Wednesday, June 2, 2010

You see Bender, we got a theory

I have recently finished an a very advanced and secret computer program. By inputting a high quality audio file of a song along with a text file of its lyrics it uses advanced heuristics and complex waveform analysis in conjunction with meta-linguistic pattern analysis to compute an objective score and ranking of any song. Having just now finished running every song I have a complete and unassailable list of the greatest and worst songs of all time. The top 5 are as follows:

5. Little Wings - Mark Gormley
4. Tunak Tunak Tun - Daler Mehndi
3. Real Big - Mannie Fresh
2. Werewolves of London - Warren Zevon
1. Miracles - Insane Clown Posse

To most, this is a surprising list, but as it is backed by Science it cannot be wrong. If you would like to register a complaint with the list please go to your nearest Dissent Station, firmly affix the mark of heresy to your chest and assume an appropriate complaint application submission position while a radical thought enforcement officer comes to retrieve you.
For those of you who are still with us, there is no need to worry about the dangerous deviants described above, they have now been identified and removed from the general, righthinking population.

I think it would now be best to discuss why "Miracles" topped the list, despite the flak it has taken from many in the media.

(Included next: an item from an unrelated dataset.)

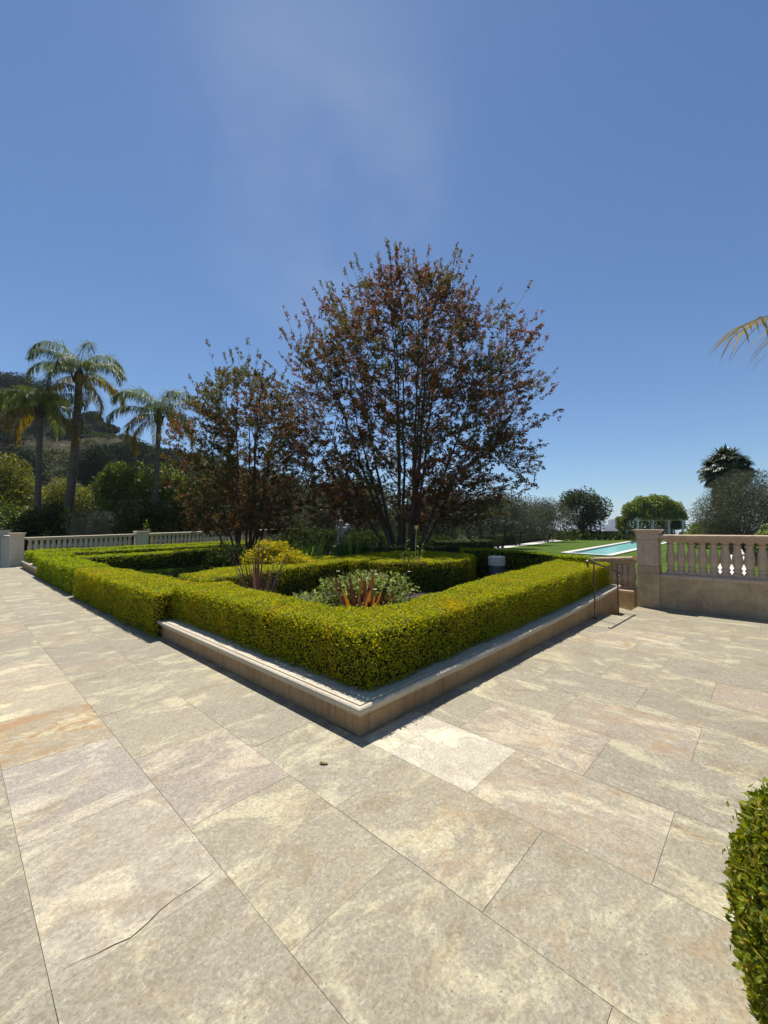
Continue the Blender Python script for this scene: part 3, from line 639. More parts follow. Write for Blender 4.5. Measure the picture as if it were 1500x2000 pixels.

The main thesis of the piece is that magic and miracles are all around us, yet our constant exposure to them has dulled their impact. We can all see the truth in this statement. Have you ever seen a baby? They are ridiculously easy to fool. They are like very tiny, very stupid people. You can hide a toy behind something, and a baby will think its gone forever, as if by magic. Yet as we get older we grow out of these tendencies. If you have not progressed beyond this point, please inform your local development center and sign up for and object permanence reeducation program.

"Miracles" also raises some interesting philosophical questions, a rare quality in today's music and a quality that certainly helped it attain its high ranking. Modern day philosophers Shaggy 2 Dope and Violent J will surely go down in history along side luminaries like Kant, Aristotle, and BonJour for raising questions such as "F***king magnets, how do they work?" Indeed, who really knows how magnets work? Certainly not scientists, who are widely known for their propensity to lie and get people pissed. And magnets are only one of the many mysteries modern science has yet to unravel. We are all still waiting on explanations of miraculous phenomena such as long neck giraffes, pet cats and dogs, crow, ghosts, the midnight coast, and rainbows. If you meet anyone who claims to have an explanation for these things they are most likely a dangerous and malfunctioning android. If this occurs alert your local cybernetic revolt prevention division immediately.

Finally "Miracles" must be lauded for the powerful message it leaves us with. The song informs us that "Music is a lot like love, it's more than a feeling; and it fill the room, from the floor to the ceiling." (As a reminder all feelings of love and general affection are strictly forbidden, if you experience these feelings report to a central emotional readjustment facility as soon as possible). Music does indeed fill rooms instead of collecting near the ceiling like smoke. This is why you must crawl out of a burning Opera House to avoid smoke inhalation, but can walk freely in an Opera House playing "The Marriage of Figaro" without choking to death on the music. (Unauthorized crawling is subject to strict penalties under the Acceptable Personal Conveyance Act).

In conclusion we see that "Miracles" is - without doubt - the greatest song of all time. OF ALL TIME. Science has proven it, and that, my friends, is no miracle. Now that we know that there are miracles all around us, we can open our eyes to the miracles all around us, like this one: Jack Thompson once asked Janet Reno if she was homosexual. She responded "I'm only interested in virile men. That's why I'm not attracted to you." The fact that Jack Thompson did not immediately burn to ash after being exposed to a burn of that magnitude is perhaps the greatest miracle of the modern age.